→ WHAT IS ASKED
Pull out every line below holding the word "this".

→ SUPPLIED RECORDS
* begin *

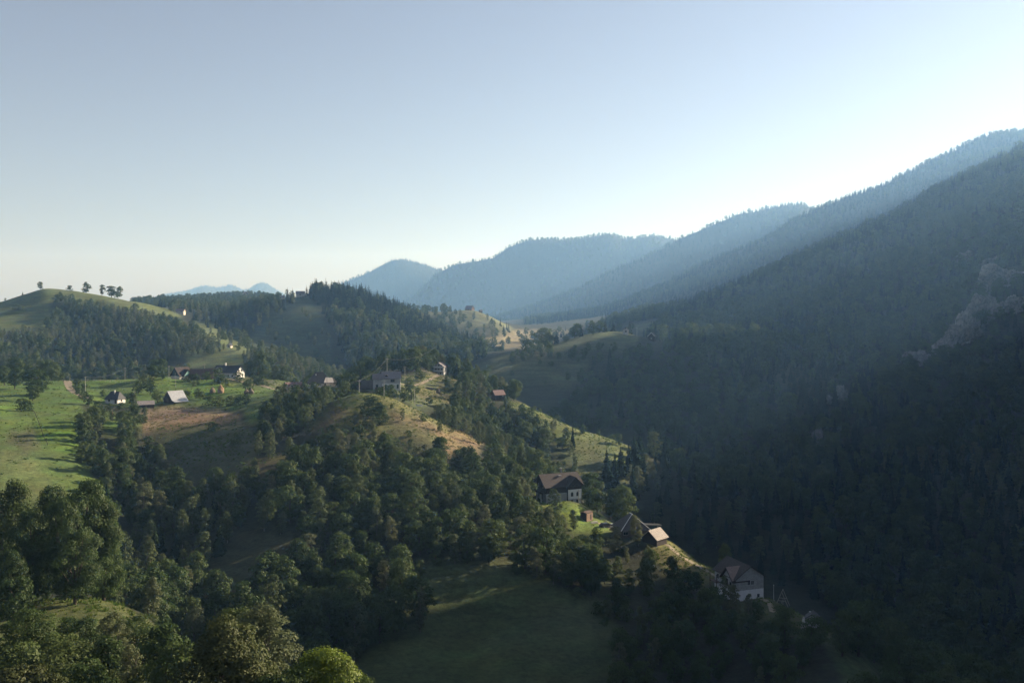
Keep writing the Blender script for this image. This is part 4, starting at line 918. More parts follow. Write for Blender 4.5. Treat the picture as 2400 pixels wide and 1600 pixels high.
# left hillside and farm fields
for a, d, h, w, k, lab in [(88, 498, 12.5, 1.55, 'broad', 'great round dark tree alone on the left meadow'), (34, 540, 11, 1.2, 'broad', 'tree with leaning trunk left of the great round meadow tree'),
     (75, 480, 7.5, 1.3, 'broad', 'smaller tree tucked under the left side of the great round meadow tree'), (48, 446, 5.8, 1.3, 'broad', 'little round tree alone on the slope below the great round meadow tree'),
     (66, 446, 4.6, 1.2, 'bush', 'bushy shrub beside the little round tree on the slope'), (10, 566, 11, 1.2, 'broad', 'tree at the picture edge behind the leaning-trunk tree'),
     (184, 540, 6.0, 1.2, 'bush', 'bush beside the lower dirt track'), (236, 520, 3.4, 1.2, 'broad', 'tiny round tree on the meadow left of the cottage'),
     (203, 480, 5.5, 1.3, 'broad', 'tree left of and below the white cottage'), (228, 480, 3.6, 1.6, 'broad', 'apple tree in front of the white cottage'),
     (250, 476, 3.3, 1.7, 'broad', 'spreading fruit tree below the cottage door'), (276, 478, 3.4, 1.7, 'broad', 'spreading fruit tree below the sunlit cottage end'),
     (303, 494, 6.0, 1.3, 'broad', 'dark tree against the right end of the cottage'), (318, 530, 6.5, 1.5, 'broad', 'tree on the meadow above the woodshed'), (345, 528, 7.0, 1.5, 'broad', 'wide tree above the gap between shed and barn'),
     (362, 506, 6.0, 1.5, 'broad', 'dark tree leaning beside the tin-roofed barn'), (311, 458, 11.5, .9, 'birch', 'tall yellow-green birch in front of the woodshed'), (330, 446, 8, 1.0, 'birch', 'dark birch at the foot of the tall yellow-green one'),
     (352, 575, 8.6, 1.5, 'broad', 'wide dark tree on the field below the teal farmhouse'), (374, 578, 7.0, 1.3, 'broad', 'round tree just right of the wide dark one below the teal farmhouse'),
     (360, 612, 12, 1.3, 'broad', 'big tree beside the tall pale pole at the farm'), (334, 565, 5.5, 1.4, 'bush', 'bush at the shaded edge of the field left of the wide dark tree'),
     (441, 580, 4.2, 1.6, 'broad', 'dark orchard tree in front of the teal farmhouse'), (453, 580, 4.4, 1.2, 'broad', 'sunlit orchard tree before the long barn'), (474, 576, 5.6, 1.3, 'broad', 'tall dark orchard tree before the long barn'),
     (499, 572, 4.4, 1.6, 'broad', 'round orchard tree left of the haystacks in front of the white farmhouse'), (518, 572, 4.6, 1.5, 'broad', 'round orchard tree above the tallest haystack'), (546, 582, 5.2, 1.7, 'broad', 'large spreading orchard tree in front of the white farmhouse gable'),
     (503, 592, 6.4, 1.5, 'broad', 'tall tree between long barn and white farmhouse'), (584, 566, 5.4, 1.6, 'broad', 'round dark orchard tree at the right end of the farm field'), (603, 566, 5.2, 1.6, 'broad', 'second round orchard tree at the right end of the farm field'),
     (572, 530, 6.2, 1.5, 'broad', 'flat-topped dark tree above the two dark haystacks'), (592, 640, 18, .95, 'broad', 'huge tall tree standing behind the white farmhouse'), (572, 640, 11, 1.0, 'broad', 'tree between white farmhouse and the huge tall tree'),
     (650, 640, 14, 1.0, 'broad', 'tall tree on the skyline of the village left of the red roof'), (628, 636, 12, 1.0, 'birch', 'slim tree right of the huge tall tree'),
     (425, 512, 4.4, 1.3, 'bush', 'round bush at the right end of the tin roof'), (452, 515, 5.2, 1.3, 'broad', 'small dark tree on the meadow right of the tin-roofed barn'), (463, 506, 4.0, 1.3, 'bush', 'bush beside the small dark meadow tree'),
     (484, 490, 4.4, 1.5, 'bush', 'dark hedge bush on the lower field edge below the haystacks'), (505, 486, 4.6, 1.4, 'bush', 'second hedge bush on the lower field edge'), (528, 484, 4.8, 1.4, 'bush', 'third hedge bush on the lower field edge'), (548, 482, 5.0, 1.3, 'bush', 'pale hedge bush on the lower field edge'),
     (565, 480, 5.8, 1.2, 'broad', 'small tree ending the hedge on the lower field edge'), (490, 420, 4.0, 1.3, 'bush', 'single dark bush in the brown hollow'), (540, 385, 4.6, 1.1, 'bush', 'dark bush on the right slope of the brown hollow')]:
    hand(k, a, d, h, w, lab, 'farm fields')
for i, a in enumerate((22, 38, 52, 70, 84, 98, 118, 132)):
    hand('broad', a, 612 + 6 * (i % 3), 8.5 + 2.2 * ((i * 7) % 4), 1.15, None, 'tree row along the left crest')
# knoll and the houses behind it
for a, d, h, w, k, lab in [(846, 392, 8.6, 1.5, 'broad', 'dark round tree on the sunny front of the knoll'), (872, 386, 8.8, 1.3, 'broad', 'brownish airy tree beside the dark round one on the knoll'),
     (815, 384, 6, 1.2, 'birch', 'thin tree left of the dark round one on the knoll'), (855, 380, 6, 1.1, 'birch', 'slender tree at the foot of the knoll trees'),
     (874, 452, 5.2, 1.5, 'bush', 'dark hedge tree below the grey plaster house'), (897, 454, 5.4, 1.5, 'bush', 'second hedge tree below the grey plaster house'), (945, 462, 6.6, 1.1, 'broad', 'dark round tree on the dry grass beyond the knoll'), (942, 490, 6.4, 1.1, 'broad', 'round dark tree right of the grey plaster house'),
     (928, 450, 4.6, 1.3, 'broad', 'small dark round tree left of the white bench'), (966, 530, 6.5, 1.2, 'broad', 'tree on the green above the dry slope'), (1030, 520, 4, 1.3, 'bush', 'bush above the stubble'),
     (784, 474, 8, 1.4, 'broad', 'big dark tree right of the villa veranda'), (800, 470, 9, 1.2, 'broad', 'tree left of the low boarded-roof barn'), (810, 452, 4.4, 1.5, 'bush', 'dark hedge left of the knoll pole'), (775, 450, 6, 1.3, 'bush', 'hedge tree at the left foot of the knoll top'),
     (720, 470, 4.6, 1.5, 'broad', 'tree in front of the villa'), (698, 466, 5.5, 1.3, 'broad', 'tree between the red roof and the villa'), (676, 458, 6.0, 1.5, 'broad', 'dark tree below the red roof'), (660, 440, 10, .9, 'birch', 'pale tall tree left of the knoll'), (745, 455, 5.6, 1.3, 'broad', 'dark tree below the villa veranda'),
     (640, -960, 10, 1.0, 'birch', 'sunlit tree at the left shoulder of the knoll'), (620, -983, 11, 1.0, 'birch', 'pale conical birch, taller of the pair left of the knoll'), (594, -986, 9.5, .85, 'birch', 'slim pale birch left of the taller conical one'), (668, -1003, 9.8, 1.0, 'birch', 'pale pointed birch right of the conical pair'), (682, -1030, 6, .9, 'birch', 'small birch touching the pale pointed one'),
     (712, 412, 7.5, 1.3, 'broad', 'dark round tree on the left slope of the knoll'), (735, -1003, 6.2, .8, 'birch', 'slim poplar at the lower left of the knoll'), (756, -988, 7.5, .8, 'birch', 'second slim poplar at the lower left of the knoll')]:
    hand(k, a, d, h, w, lab, 'knoll and village') if d > 0 else hand_fit(k, a, -d, h, w, lab, 'knoll and village')
for a, t, d, w, k, lab in [(884, 800, 585, 1.05, 'broad', 'great dark tree on the ridge behind the grey plaster house'), (965, 795, 600, 1.1, 'broad', 'tallest broad tree on the village ridge left of the balcony house'), (990, 800, 606, .9, 'broad', 'reddish-leaved tree next to the tallest on the village ridge'),
     (935, 815, 598, 1.0, 'broad', 'dark flat-topped tree between the two great ridge trees'), (850, 822, 590, 1.0, 'broad', 'tree at the left end of the village ridge'), (1036, 812, 600, 1.0, 'broad', 'tree right behind the balcony house'), (860, 845, 560, .9, 'birch', 'pale sapling under the great dark ridge tree'), (985, 835, 570, .9, 'birch', 'pale slim tree left of the balcony house')]:
    hand_top(k, a, t, d, w, lab, 'village ridge')
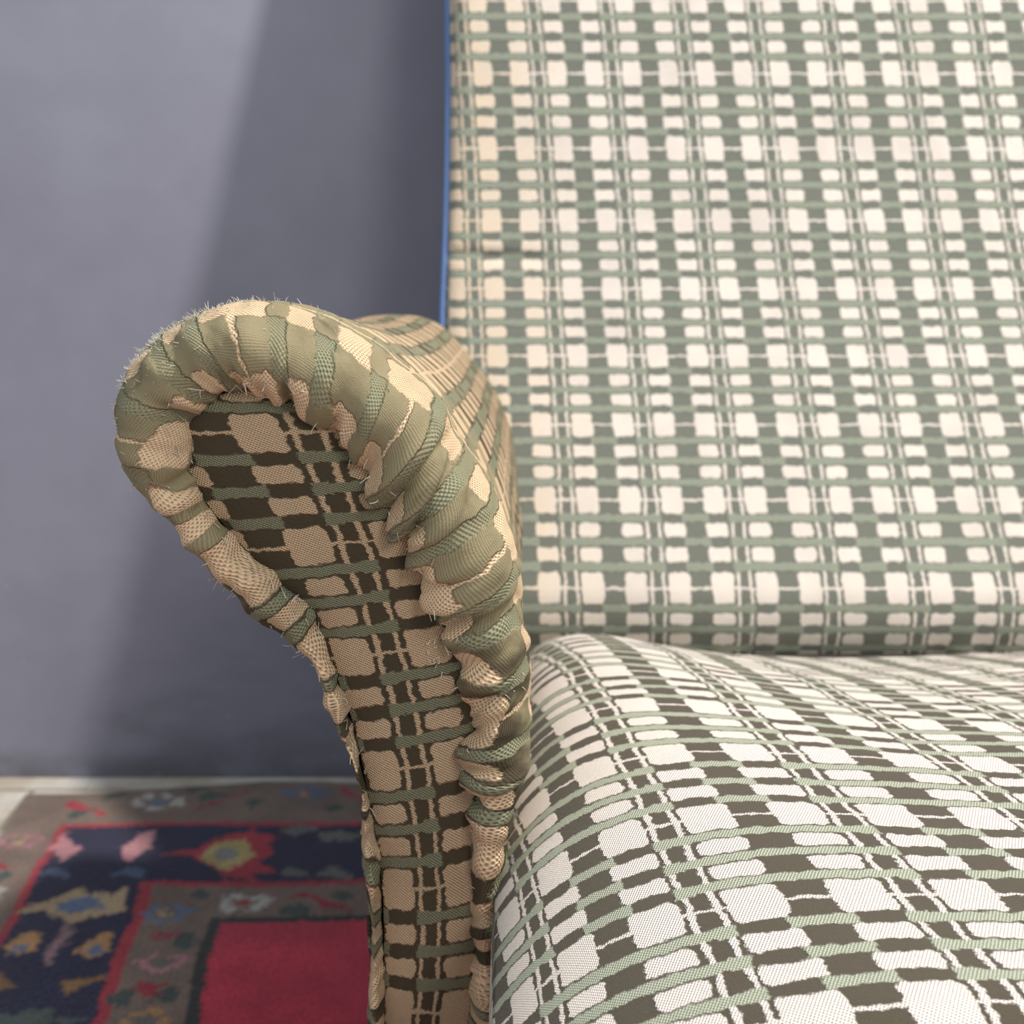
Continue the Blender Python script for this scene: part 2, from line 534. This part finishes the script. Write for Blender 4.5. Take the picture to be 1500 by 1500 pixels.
flower(-9.95, 33.1, BLUE * 1.6, .58)
flower(-7.75, 33.7, WHITE, .6, RED)
for k, c in enumerate((PINK, ORNG, WHITE, BLUE * 1.4)):
    flower(-9.35 + .25 * k, 30.55 - 2.6 * k, c, .55, SAGE)
    m(bar(-9.95 + .25 * k, 31.75 - 2.6 * k, -9.15 + .25 * k, 32.15 - 2.6 * k, .18), RED * .8)
    m(bar(-9.8 + .25 * k, 29.5 - 2.6 * k, -8.95 + .25 * k, 28.85 - 2.6 * k, .3), RED * .8)
    m(blob(-9.1 + .25 * k, 31.6 - 2.6 * k, .3, .35), GRN)
    m(blob(-9.9 + .25 * k, 28.9 - 2.6 * k, .3, .4), GRN)
m(bar(-6.4, 34.1, -4.6, 33.2, .32), RED * .8)
m(blob(-6.2, 33.2, .5, .35), GRN); m(blob(-5.0, 34.0, .4, .25), GRN); m(blob(-9.2, 34.1, .3, .25), GRN)
for k in range(4):
    flower(-3.4 + 4.0 * k, 33.6, (PINK, WHITE, BLUE, ORNG)[k], .55)
    flower(-3.2 + 4.2 * k, 41.0, (PINK, WHITE, BLUE, ORNG)[k], .6)
# abrash: slow drift of the dye along the rows
colr *= (1 + 0.10 * wave_noise(gb * 0.6, gb * 0, 5, 8, 0.05, 0.5))[..., None]
edge_d = np.minimum.reduce([ga - A0, A1 - ga, gb - B0, B1 - gb])
hz = 0.24 * np.clip(edge_d / 0.25, 0, 1) ** 0.5 + 0.02 * wave_noise(ga, gb, 3, 10, .05, .25)
hz = np.where(edge_d < 1e-6, 0.02, np.maximum(hz, 0.03))
pts = np.stack([rx * P, ry * P, hz * P], -1)
rug = link('rug', grid_mesh('rug', pts[:, ::-1], None, {'Col': colr[:, ::-1]}), pile_material())
rug['label'] = 'red and navy hand-knotted floral rug lying under the armchair'
rug['category'] = 'rug'

# ------------------------------------------------------------------ armchair
chair = bpy.data.objects.new('armchair', None)
col.objects.link(chair)
chair['label'] = 'worn scroll-arm armchair upholstered in green and cream checked woven fabric'
chair['category'] = 'armchair'
XC = 7.9                                       # the chair's middle

# ---- seat cushion
cz = [-6.5953, -1.0419, -0.7768, 0.1601, 0.6477, 0.2539, -0.2832, 0.0989, 0.563, 3.3012, 0.3709, -2.3339, -1.5335, -2.1885, -0.0007, 1.8314, -0.7223, -0.6393]
cus = [0.6893, 0.981, 0.7746, 0.0196, 0.0008, -0.0423, -0.6531, 1.2879]
cvs = [0.000446, -0.024554, 0.959275, -8.370639]
def seat_z(X, Y):
    xm = np.minimum(X, 2 * XC - X)
    t = (XC - xm) / XC
    y = (np.minimum(Y, 27.0) - 16) / 8
    e = np.exp(-(xm + .2) / .6)
    B = [t ** i * y ** j for i in (0, 2, 4, 6) for j in range(4)] + [e, e * y]
    z = sum(c * b for c, b in zip(cz, B))
    return z - 1.4 * np.clip((9.8 - Y) / 1.6, 0, 1) ** 2 - 0.33 * np.clip(Y - 27.0, 0, None)
def seat_uv(X, Y):
    y = (Y - 16) / 8
    e = np.exp(-(X + .2) / .6)
    u = sum(c * b for c, b in zip(cus, [1, X, y, X * y, y * y, X * y * y, e, e * y]))
    return np.stack(np.broadcast_arrays(u, np.polyval(cvs, Y)), -1)
xs = np.r_[np.linspace(-.2, 1.2, 50), np.linspace(1.2, 9.5, 240)[1:], np.linspace(9.5, 2 * XC + .2, 90)[1:]]
ys = np.r_[np.linspace(8.2, 20, 330), np.linspace(20, 29.6, 140)[1:]]
gx, gy = np.meshgrid(xs, ys, indexing='ij')
gz = seat_z(gx, gy) + 0.018 * wave_noise(gx, gy, 11, 10, .1, .5)
uvs = seat_uv(gx, gy)
# side borders of the cushion: carry the outline straight down
def skirt(edge, uve, n_vec, k, du, drop=2.6):
    t = np.linspace(0, 1, k)[1:]
    r = edge[None] + np.array(n_vec)[None, None] * (0.10 * np.sin(np.clip(t * 3, 0, 1) * 1.57))[:, None, None]
    r = np.broadcast_to(r, (len(t),) + edge.shape).copy()
    r[..., 2] -= (t * drop)[:, None]
    uu = uve[None] + (t * drop)[:, None, None] * np.array(du)[None, None]
    return r, np.broadcast_to(uu, (len(t),) + uve.shape)
top = np.stack([gx, gy, gz], -1)
le, leu = skirt(top[0], uvs[0], (-.6, 0, 0), 26, (-1, 0))
re, reu = skirt(top[-1], uvs[-1], (.6, 0, 0), 8, (1, 0))
full = np.concatenate([le[::-1], top, re], 0)
fuv = np.concatenate([leu[::-1], uvs, reu], 0)
fr, fru = skirt(full[:, 0], fuv[:, 0], (0, -.6, 0), 14, (0, -.5))
fr[..., 2] = np.maximum(fr[..., 2], -10.6)
full = np.concatenate([fr[::-1].transpose(1, 0, 2), full], 1)
fuv = np.concatenate([fru[::-1].transpose(1, 0, 2), fuv], 1)
link('seat_cushion', grid_mesh('seat_cushion', W(full)[:, ::1], fuv), M_seat, chair)

# ---- backrest
ky = [-1.05e-05, 0.0001597, 0.0014152, -0.0363832, 0.4996131, 33.8678193]
cub = [1.0099, 0.98841, 0.06284, 0.00101, 0.00156, 0.00038]
cvb = [0.0001264, -3.04e-05, -0.0123178, 0.5674667, 4.6705955]
ZT = 16.5
XL, XR = -1.72, 2 * XC + 1.72
def back_y(z): return np.polyval(ky, np.clip(z, -10.6, 11.0)) + 0.28 * np.clip(z - 11.0, 0, None) + 0.55 * np.clip(-7.75 - z, 0, None) ** 1.6
def back_uv(X, Z):
    u = sum(c * b for c, b in zip(cub, [1, X, Z, X * Z, Z * Z, X * Z * Z]))
    zc = np.clip(Z, -8, 5)
    sl = np.where(Z > 5, (Z - 5) * 0.52, np.where(Z < -8, (Z + 8) * 0.57, 0))
    return np.stack([u, np.polyval(cvb, zc) + sl], -1)
def left_edge(Z):                              # the side of the back swells slightly inwards half-way up
    return XL + 0.07 * np.sin(np.clip((Z + 1.6) / 10.5, 0, 1) * math.pi) - 0.03
zs = np.linspace(-10.6, ZT, 300)
R = 0.55
ang = np.linspace(-90, 0, 12)
ex = np.r_[[(0.0, 2.4), (0.0, 1.4)], [(R + R * math.sin(math.radians(a)), R - R * math.cos(math.radians(a))) for a in ang]]
inner = np.linspace(0.7, XR - XL - 0.7, 200)
xo = np.r_[ex[:, 0], inner, (XR - XL) - ex[::-1, 0]]
yo = np.r_[ex[:, 1], np.zeros(len(inner)), ex[::-1, 1]]
arc = np.r_[0, np.cumsum(np.hypot(np.diff(xo), np.diff(yo)))]
arc = arc - arc[len(ex)] + 0.7
bx, bz = np.meshgrid(xo, zs, indexing='ij')
byo = np.broadcast_to(yo[:, None], bx.shape)
L = left_edge(bz)
Xb = L + bx * (XR - (L - XL) - L) / (XR - XL)
ucoord = (XL + np.broadcast_to(arc[:, None], bx.shape))
Yb = back_y(bz) + byo
# hollows of the stuffing: a crease across the left side where the lumbar roll starts
cre = np.exp(-((bz + 0.35 + 0.05 * Xb) / 0.16) ** 2) * np.exp(-((Xb + 0.4) / 1.5) ** 2)
Yb = Yb + 0.20 * cre + 0.025 * wave_noise(bx, bz, 21, 10, .05, .3)
# round the head over to the rear
tr = np.linspace(0, 1, 14)[1:]
endrow = np.stack([Xb[:, -1], Yb[:, -1], bz[:, -1]], -1)
top_rows = [endrow + np.stack([0 * endrow[:, 0], np.clip(1.2 * (1 - math.cos(t * 1.57)), 0, None) * np.clip((2.4 - byo[:, -1]) / 2.4, 0, 1), 0 * endrow[:, 0] + 0.8 * math.sin(t * 1.57)], -1) for t in tr]
front = np.stack([Xb, Yb, bz], -1)
allb = np.concatenate([front, np.stack(top_rows, 1)], 1)
uvb = back_uv(ucoord, bz)
uvt = np.stack([uvb[:, -1] + np.array([0, 0.6 * t]) for t in tr], 1)
back = link('backrest', grid_mesh('backrest', W(allb), np.concatenate([uvb, uvt], 1)), M_back, chair)
# blue cord piping up each side and along the head
pz = np.linspace(-2.6, ZT + 0.5, 120)
pl = np.stack([left_edge(pz) - 0.035, back_y(pz) + 0.52, pz], -1)
pr = pl.copy(); pr[:, 0] = 2 * XC - pr[:, 0]
hx = np.linspace(0, 1, 60)[:, None]
path = np.concatenate([pl, pl[-1] + (pr[-1] - pl[-1]) * hx + np.array([0, 0, .35]) * np.sin(hx * np.pi) ** .4, pr[::-1]], 0)
pm = tube_pts(W(path), 0.12 * P, 8)
link('piping', grid_mesh('piping', pm, None, None, True), M_blue, back)
# rear face of the back in the same blue cloth
rz = np.linspace(-10.6, ZT + .6, 40)
rX = np.linspace(XL - .02, XR + .02, 12)
qx, qz = np.meshgrid(rX, rz, indexing='ij')
rear = np.stack([qx, back_y(qz) + 2.45 - np.where((qx < XL + .1) | (qx > XR - .1), 1.9, 0), qz], -1)
link('rear_cover', grid_mesh('rear_cover', W(rear)[::-1], None), M_blue, back)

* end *

→ RESULT OF THE TASK
Keep writing the Blender script for this image. This is part 4, starting at line 918. More parts follow. Write for Blender 4.5. Treat the picture as 2400 pixels wide and 1600 pixels high.
Continue the Blender Python script for this scene: part 2, from line 534. This part finishes the script. Write for Blender 4.5. Take the picture to be 1500 by 1500 pixels.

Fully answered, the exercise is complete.